JAKARTA – Komisi Pemberantasan Korupsi (KPK) sepertinya belum tertarik melakukan pengusutan dugaan perintangan penyidikan atau obstruction of justice terkait keberadaan eks caleg PDIP Harun Masiku yang menjadi buronan atas kasus dugaan suap proses PAW.
Plt Juru Bicara KPK Ali Fikri menyebut sampai saat ini pihaknya belum menemukan adanya unsur upaya merintangi penyidikan terkait keberadaan Harun.
“Kami tidak memandang sejauh itu ya (adanya dugaan merintangi penyidikan, red),” kata Ali Fikri di Jakarta, Rabu 22 Januari 2020.
Menurut dia, KPK memilih menunggu proses pendalaman yang dilakukan Imigrasi.

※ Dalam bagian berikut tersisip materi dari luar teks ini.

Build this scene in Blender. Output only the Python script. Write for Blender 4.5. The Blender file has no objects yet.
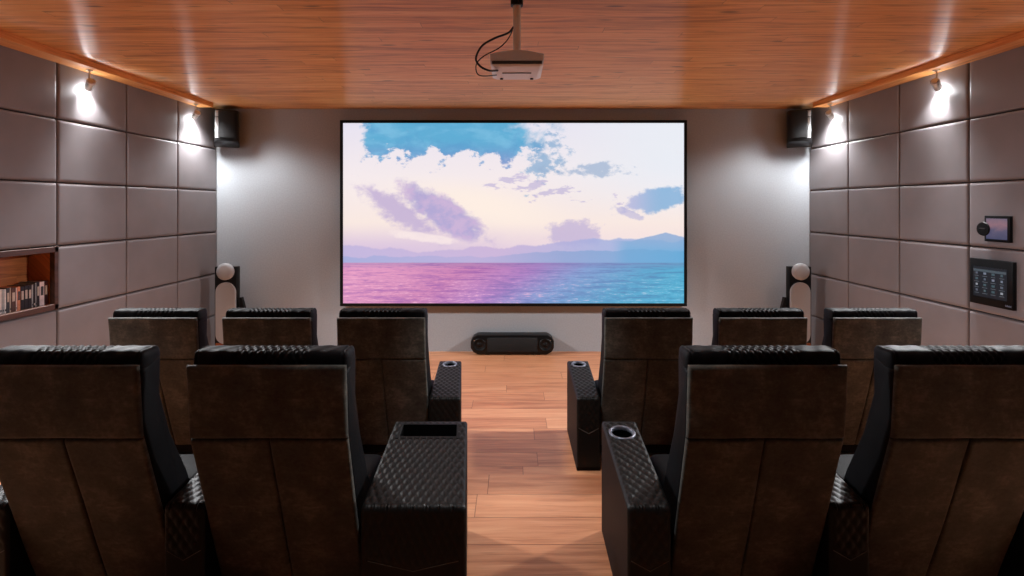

Dari pendalaman ini akan diketahui faktor yang membuat Imigrasi Delay Time menginformasikan kembalinya Harun ke Indonesia.
“Dari Dirjen Imigrasi akan melakukan pendalaman. Tentunya itu adalah informasi positif, informasi yang bagus. Apa nanti kemudian di sana ada unsur kesengajaan, atau lalai ataupun yang lainnya, tentu perlu pendalaman dulu ke sana,” ujar Ali.
Di sisi lain, jelas dia, KPK tidak merasa dibohongi oleh rangkaian informasi yang diberikan Imigrasi mengenai keberadaan Harun. Menurut Ali, hal tersebut mengingat hubungan baik antara KPK dan Ditjen Imigrasi.
Apalagi, kata dia, informasi dari Imigrasi bukan satu-satunya informasi yang diterima KPK mengenai keberadaan Harun Masiku.
“Kami tidak memandangnya sampai ke sana (dibohongi Imigrasi, red). Yang jelas karena ini ada hubungan yang baik dengan Imigrasi maka informasinya tentu kami terima. Informasinya kami terima sebagai salah satu informasi. Itu yang terpenting,” papar Ali.
Merintangi proses penyidikan atau penuntutan atau obstruction of justice tercantum dalam Pasal 21 UU Nomor 31 Tahun 1999 tentang Pemberantasan Tipikor.
Pasal itu menyatakan, “Setiap orang yang dengan sengaja mencegah, merintangi, atau menggagalkan secara langsung atau tidak langsung penyidikan, penuntutan, dan pemeriksaan di sidang pengadilan terhadap tersangka dan terdakwa ataupun para saksi dalam perkara korupsi, dipidana dengan pidana penjara paling singkat 3 tahun dan paling lama 12 tahun dan atau denda paling sedikit Rp 150 juta dan paling banyak Rp 600 juta.”
Ditjen Imigrasi Kemenkumham sebelumnya mencatat bahwa Harun Masiku sudah berada di luar negeri sejak Senin 6 Januari 2020. Tetapi, ternyata informasi terbaru yang mengejutkan bahwa Harun sudah ada di Indonesia sejak 7 Januari.